For those writing for public consumption, they of course had to abide by publicly standardized abbreviation systems prevalent in their time and regions, even those not being readily accessible for readers a century later and from other regions. But if a text was created and authored for a personal reason and use, for which privacy was essential, the author could have just made up their own short-hand and non-standard system, along with any ciphers used, to make their handbook usable for her personally.
I doubt any cipher used in the Voynich manuscript is of the overly complicated nature. It is a long text, and for daily use as a handbook, she could have easily come up with her own customized system that only she or a loved one (say, a chronically ill sister, or children) could understand.

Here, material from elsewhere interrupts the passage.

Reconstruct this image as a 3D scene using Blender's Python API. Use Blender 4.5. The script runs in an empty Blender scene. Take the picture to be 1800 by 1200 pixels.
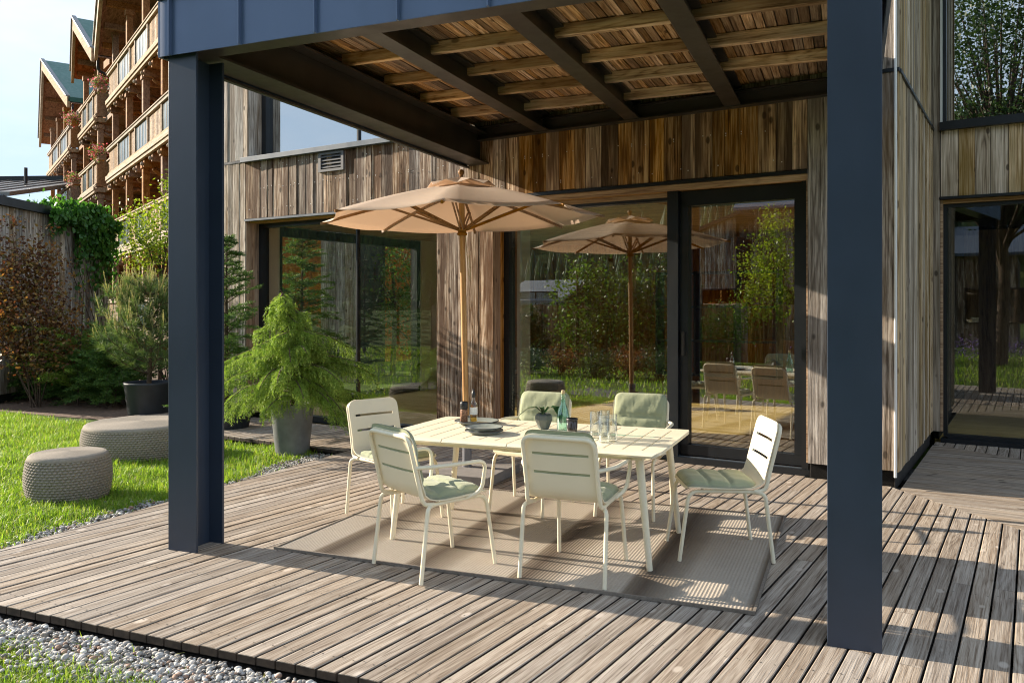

Even those could have been made readable to others, had she left a key chart in complete original, so even the scribes she may have commissioned by a will to render it to vellum after her passing, let us say, could have understood the text in early 1400s. But a century and a half later, when quires were “lost” and pages “cut” and the identity of the author possibly suppressed, folks found the incomplete manuscript to be an enigmatic text unlike any other. It was unlike any others, because it had been a personal work that had been MADE enigmatic by stripping it of all its identifying and and deciphering information so that it could be marketed to a gullible king for good profit.
So, my suggestion to all is, if for decades we have failed in our tennis game, it is time to change how WE play it. This may result in discovering that the cause of the enigma had also to do with our own grips.
If we ever learn the Voynich text, we should always keep in mind that the good news of finding it will always come with a bad news. We can never ever read it completely, since many quires and pages are no longer existing.